Zoho’s Sridhar Vembu Champions For Pragmatic AI Playbook For Engineers

Sajan C Kumar ·

In a candid take on the evolving role of Artificial Intelligence (AI), Sridhar Vembu, founder and chief scientist of Zoho Corporation, has urged software engineers to double down on domain expertise, arguing that coding alone will not define success in the AI era.

Domain expertise takes centre stage

Vembu’s message to developers is clear: programming remains foundational, but it is deep domain knowledge that ultimately drives customer value. In an AI-augmented world, clients are not just paying for code, they expect reliability, security, compliance and robust support. These, he suggests, are areas where human expertise continues to hold a decisive edge.

AI productivity debate: Prototype vs product

Weighing in on the much-debated productivity gains from AI, Vembu strikes a balanced note. While AI tools can dramatically accelerate the creation of working prototypes, the journey from prototype to a fully finished, production-grade product remains complex. Several stages, especially those involving quality, compliance and customer experience, cannot yet be meaningfully compressed by AI.

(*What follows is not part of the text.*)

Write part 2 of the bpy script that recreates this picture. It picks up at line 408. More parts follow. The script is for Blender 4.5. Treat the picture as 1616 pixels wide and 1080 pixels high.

His advice to engineering teams: don’t obsess over narrow productivity metrics. Instead, leverage AI to deliver a significantly superior customer experience.

Cutting through software complexity

Vembu also points to AI’s potential to eliminate what he calls “needless or incidental complexity” in software systems. By simplifying development layers and automating routine intricacies, AI could help teams focus on what truly matters, solving real customer problems more effectively.

A pushback on “Universal High Income”

In a separate exchange responding to Elon Musk, Vembu challenged the idea of a future driven by “Universal High Income”, a system where governments pay citizens as AI replaces most human labour.

He argues that such a scenario rests on two debatable assumptions: a massive surge in output with minimal human input, and the absence of corresponding price declines. In reality, Vembu believes that increased supply would naturally drive prices down—unless monopolistic forces are allowed to intervene. Enforcing anti-monopoly laws, he notes, would be sufficient to keep markets competitive.

The human role in an AI-saturated future

Looking beyond economics, Vembu offers a grounded vision of human purpose in an AI-dominated world. Even if machines take over large swathes of work, he sees enduring, and even elevated, roles in areas like caregiving, education, agriculture and spiritual life.

Tasks rooted in empathy, culture and human connection, he suggests, are unlikely to be ceded to machines. In fact, professions such as teachers, nurses and caregivers could gain prominence and better compensation as society places greater value on distinctly human contributions.